• _WHAT YOU WILL DO_
Your task is to reproduce the material exactly.

>> start INFORMATION SHOWN

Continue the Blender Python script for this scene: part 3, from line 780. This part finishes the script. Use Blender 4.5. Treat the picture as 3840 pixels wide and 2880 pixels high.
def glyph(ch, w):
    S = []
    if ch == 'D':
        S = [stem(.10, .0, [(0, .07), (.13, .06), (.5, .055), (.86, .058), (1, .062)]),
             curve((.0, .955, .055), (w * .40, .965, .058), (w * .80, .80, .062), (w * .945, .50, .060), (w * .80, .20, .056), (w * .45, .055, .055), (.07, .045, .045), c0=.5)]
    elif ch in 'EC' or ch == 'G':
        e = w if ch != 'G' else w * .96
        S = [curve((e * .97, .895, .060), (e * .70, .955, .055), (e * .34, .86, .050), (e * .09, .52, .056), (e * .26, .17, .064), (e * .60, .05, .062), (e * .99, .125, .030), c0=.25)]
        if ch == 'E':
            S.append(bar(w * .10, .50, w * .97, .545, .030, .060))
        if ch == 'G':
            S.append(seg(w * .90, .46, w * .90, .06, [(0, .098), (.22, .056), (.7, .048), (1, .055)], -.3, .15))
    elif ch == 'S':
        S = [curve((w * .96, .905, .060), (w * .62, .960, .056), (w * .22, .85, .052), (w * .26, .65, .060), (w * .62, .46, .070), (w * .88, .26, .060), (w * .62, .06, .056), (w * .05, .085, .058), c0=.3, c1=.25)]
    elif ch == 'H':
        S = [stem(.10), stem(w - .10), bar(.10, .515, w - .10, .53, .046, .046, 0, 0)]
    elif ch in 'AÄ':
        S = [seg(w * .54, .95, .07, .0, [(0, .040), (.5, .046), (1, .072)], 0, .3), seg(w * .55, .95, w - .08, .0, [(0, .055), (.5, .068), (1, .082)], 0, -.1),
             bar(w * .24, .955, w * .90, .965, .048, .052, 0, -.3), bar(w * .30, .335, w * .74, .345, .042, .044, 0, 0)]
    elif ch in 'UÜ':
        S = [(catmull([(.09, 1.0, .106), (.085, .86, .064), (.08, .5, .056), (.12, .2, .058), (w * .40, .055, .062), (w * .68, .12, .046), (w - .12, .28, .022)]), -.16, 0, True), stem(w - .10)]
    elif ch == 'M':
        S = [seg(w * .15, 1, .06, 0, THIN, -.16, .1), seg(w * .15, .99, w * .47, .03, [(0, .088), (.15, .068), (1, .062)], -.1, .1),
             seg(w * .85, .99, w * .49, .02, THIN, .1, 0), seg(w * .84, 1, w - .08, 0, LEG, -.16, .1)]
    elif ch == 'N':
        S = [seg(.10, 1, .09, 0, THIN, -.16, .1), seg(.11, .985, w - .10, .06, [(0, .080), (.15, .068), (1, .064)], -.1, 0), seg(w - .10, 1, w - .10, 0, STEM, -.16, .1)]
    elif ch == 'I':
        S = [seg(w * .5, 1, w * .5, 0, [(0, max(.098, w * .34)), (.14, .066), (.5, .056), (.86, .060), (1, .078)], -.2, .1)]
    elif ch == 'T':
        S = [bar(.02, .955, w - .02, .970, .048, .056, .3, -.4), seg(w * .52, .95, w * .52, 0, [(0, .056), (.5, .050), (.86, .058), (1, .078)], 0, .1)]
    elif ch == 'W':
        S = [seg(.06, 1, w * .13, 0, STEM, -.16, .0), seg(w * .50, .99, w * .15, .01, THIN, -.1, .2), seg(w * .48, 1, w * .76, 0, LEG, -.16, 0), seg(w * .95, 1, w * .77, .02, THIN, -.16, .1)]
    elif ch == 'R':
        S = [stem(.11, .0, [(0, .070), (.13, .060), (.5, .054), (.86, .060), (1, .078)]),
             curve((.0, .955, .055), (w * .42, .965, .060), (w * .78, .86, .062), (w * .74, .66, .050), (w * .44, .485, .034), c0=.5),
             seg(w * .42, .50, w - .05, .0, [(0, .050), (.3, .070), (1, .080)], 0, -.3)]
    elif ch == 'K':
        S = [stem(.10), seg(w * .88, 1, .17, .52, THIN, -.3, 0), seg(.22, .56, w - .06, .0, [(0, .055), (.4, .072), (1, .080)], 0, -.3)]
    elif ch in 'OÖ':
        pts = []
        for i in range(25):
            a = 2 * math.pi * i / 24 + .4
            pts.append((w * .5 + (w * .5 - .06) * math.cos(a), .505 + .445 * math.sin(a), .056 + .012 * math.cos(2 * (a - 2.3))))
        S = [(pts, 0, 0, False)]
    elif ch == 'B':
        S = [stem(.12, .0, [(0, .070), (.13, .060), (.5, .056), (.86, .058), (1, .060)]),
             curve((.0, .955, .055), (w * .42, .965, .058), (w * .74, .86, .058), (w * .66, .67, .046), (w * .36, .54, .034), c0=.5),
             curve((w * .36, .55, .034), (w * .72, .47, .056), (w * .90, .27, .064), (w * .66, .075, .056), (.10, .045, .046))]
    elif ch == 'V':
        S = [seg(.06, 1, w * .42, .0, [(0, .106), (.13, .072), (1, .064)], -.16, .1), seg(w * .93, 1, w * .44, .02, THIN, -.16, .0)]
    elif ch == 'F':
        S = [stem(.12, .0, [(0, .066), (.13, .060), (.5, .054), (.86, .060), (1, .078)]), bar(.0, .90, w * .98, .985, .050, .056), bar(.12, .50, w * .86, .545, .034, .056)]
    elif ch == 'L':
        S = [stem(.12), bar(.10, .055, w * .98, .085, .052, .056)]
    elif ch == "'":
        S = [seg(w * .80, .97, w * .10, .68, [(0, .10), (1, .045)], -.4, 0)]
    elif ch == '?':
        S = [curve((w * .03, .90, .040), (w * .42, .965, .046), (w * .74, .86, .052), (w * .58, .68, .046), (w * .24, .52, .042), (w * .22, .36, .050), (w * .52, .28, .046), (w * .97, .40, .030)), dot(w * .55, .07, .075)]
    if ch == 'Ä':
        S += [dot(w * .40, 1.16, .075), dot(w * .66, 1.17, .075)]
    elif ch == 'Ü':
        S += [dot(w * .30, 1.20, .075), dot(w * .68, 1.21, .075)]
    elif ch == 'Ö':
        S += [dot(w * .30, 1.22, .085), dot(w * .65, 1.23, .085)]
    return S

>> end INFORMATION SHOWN

• _ANSWER TO THE TASK_
Continue the Blender Python script for this scene: part 3, from line 780. This part finishes the script. Use Blender 4.5. Treat the picture as 3840 pixels wide and 2880 pixels high.
def glyph(ch, w):
    S = []
    if ch == 'D':
        S = [stem(.10, .0, [(0, .07), (.13, .06), (.5, .055), (.86, .058), (1, .062)]),
             curve((.0, .955, .055), (w * .40, .965, .058), (w * .80, .80, .062), (w * .945, .50, .060), (w * .80, .20, .056), (w * .45, .055, .055), (.07, .045, .045), c0=.5)]
    elif ch in 'EC' or ch == 'G':
        e = w if ch != 'G' else w * .96
        S = [curve((e * .97, .895, .060), (e * .70, .955, .055), (e * .34, .86, .050), (e * .09, .52, .056), (e * .26, .17, .064), (e * .60, .05, .062), (e * .99, .125, .030), c0=.25)]
        if ch == 'E':
            S.append(bar(w * .10, .50, w * .97, .545, .030, .060))
        if ch == 'G':
            S.append(seg(w * .90, .46, w * .90, .06, [(0, .098), (.22, .056), (.7, .048), (1, .055)], -.3, .15))
    elif ch == 'S':
        S = [curve((w * .96, .905, .060), (w * .62, .960, .056), (w * .22, .85, .052), (w * .26, .65, .060), (w * .62, .46, .070), (w * .88, .26, .060), (w * .62, .06, .056), (w * .05, .085, .058), c0=.3, c1=.25)]
    elif ch == 'H':
        S = [stem(.10), stem(w - .10), bar(.10, .515, w - .10, .53, .046, .046, 0, 0)]
    elif ch in 'AÄ':
        S = [seg(w * .54, .95, .07, .0, [(0, .040), (.5, .046), (1, .072)], 0, .3), seg(w * .55, .95, w - .08, .0, [(0, .055), (.5, .068), (1, .082)], 0, -.1),
             bar(w * .24, .955, w * .90, .965, .048, .052, 0, -.3), bar(w * .30, .335, w * .74, .345, .042, .044, 0, 0)]
    elif ch in 'UÜ':
        S = [(catmull([(.09, 1.0, .106), (.085, .86, .064), (.08, .5, .056), (.12, .2, .058), (w * .40, .055, .062), (w * .68, .12, .046), (w - .12, .28, .022)]), -.16, 0, True), stem(w - .10)]
    elif ch == 'M':
        S = [seg(w * .15, 1, .06, 0, THIN, -.16, .1), seg(w * .15, .99, w * .47, .03, [(0, .088), (.15, .068), (1, .062)], -.1, .1),
             seg(w * .85, .99, w * .49, .02, THIN, .1, 0), seg(w * .84, 1, w - .08, 0, LEG, -.16, .1)]
    elif ch == 'N':
        S = [seg(.10, 1, .09, 0, THIN, -.16, .1), seg(.11, .985, w - .10, .06, [(0, .080), (.15, .068), (1, .064)], -.1, 0), seg(w - .10, 1, w - .10, 0, STEM, -.16, .1)]
    elif ch == 'I':
        S = [seg(w * .5, 1, w * .5, 0, [(0, max(.098, w * .34)), (.14, .066), (.5, .056), (.86, .060), (1, .078)], -.2, .1)]
    elif ch == 'T':
        S = [bar(.02, .955, w - .02, .970, .048, .056, .3, -.4), seg(w * .52, .95, w * .52, 0, [(0, .056), (.5, .050), (.86, .058), (1, .078)], 0, .1)]
    elif ch == 'W':
        S = [seg(.06, 1, w * .13, 0, STEM, -.16, .0), seg(w * .50, .99, w * .15, .01, THIN, -.1, .2), seg(w * .48, 1, w * .76, 0, LEG, -.16, 0), seg(w * .95, 1, w * .77, .02, THIN, -.16, .1)]
    elif ch == 'R':
        S = [stem(.11, .0, [(0, .070), (.13, .060), (.5, .054), (.86, .060), (1, .078)]),
             curve((.0, .955, .055), (w * .42, .965, .060), (w * .78, .86, .062), (w * .74, .66, .050), (w * .44, .485, .034), c0=.5),
             seg(w * .42, .50, w - .05, .0, [(0, .050), (.3, .070), (1, .080)], 0, -.3)]
    elif ch == 'K':
        S = [stem(.10), seg(w * .88, 1, .17, .52, THIN, -.3, 0), seg(.22, .56, w - .06, .0, [(0, .055), (.4, .072), (1, .080)], 0, -.3)]
    elif ch in 'OÖ':
        pts = []
        for i in range(25):
            a = 2 * math.pi * i / 24 + .4
            pts.append((w * .5 + (w * .5 - .06) * math.cos(a), .505 + .445 * math.sin(a), .056 + .012 * math.cos(2 * (a - 2.3))))
        S = [(pts, 0, 0, False)]
    elif ch == 'B':
        S = [stem(.12, .0, [(0, .070), (.13, .060), (.5, .056), (.86, .058), (1, .060)]),
             curve((.0, .955, .055), (w * .42, .965, .058), (w * .74, .86, .058), (w * .66, .67, .046), (w * .36, .54, .034), c0=.5),
             curve((w * .36, .55, .034), (w * .72, .47, .056), (w * .90, .27, .064), (w * .66, .075, .056), (.10, .045, .046))]
    elif ch == 'V':
        S = [seg(.06, 1, w * .42, .0, [(0, .106), (.13, .072), (1, .064)], -.16, .1), seg(w * .93, 1, w * .44, .02, THIN, -.16, .0)]
    elif ch == 'F':
        S = [stem(.12, .0, [(0, .066), (.13, .060), (.5, .054), (.86, .060), (1, .078)]), bar(.0, .90, w * .98, .985, .050, .056), bar(.12, .50, w * .86, .545, .034, .056)]
    elif ch == 'L':
        S = [stem(.12), bar(.10, .055, w * .98, .085, .052, .056)]
    elif ch == "'":
        S = [seg(w * .80, .97, w * .10, .68, [(0, .10), (1, .045)], -.4, 0)]
    elif ch == '?':
        S = [curve((w * .03, .90, .040), (w * .42, .965, .046), (w * .74, .86, .052), (w * .58, .68, .046), (w * .24, .52, .042), (w * .22, .36, .050), (w * .52, .28, .046), (w * .97, .40, .030)), dot(w * .55, .07, .075)]
    if ch == 'Ä':
        S += [dot(w * .40, 1.16, .075), dot(w * .66, 1.17, .075)]
    elif ch == 'Ü':
        S += [dot(w * .30, 1.20, .075), dot(w * .68, 1.21, .075)]
    elif ch == 'Ö':
        S += [dot(w * .30, 1.22, .085), dot(w * .65, 1.23, .085)]
    return S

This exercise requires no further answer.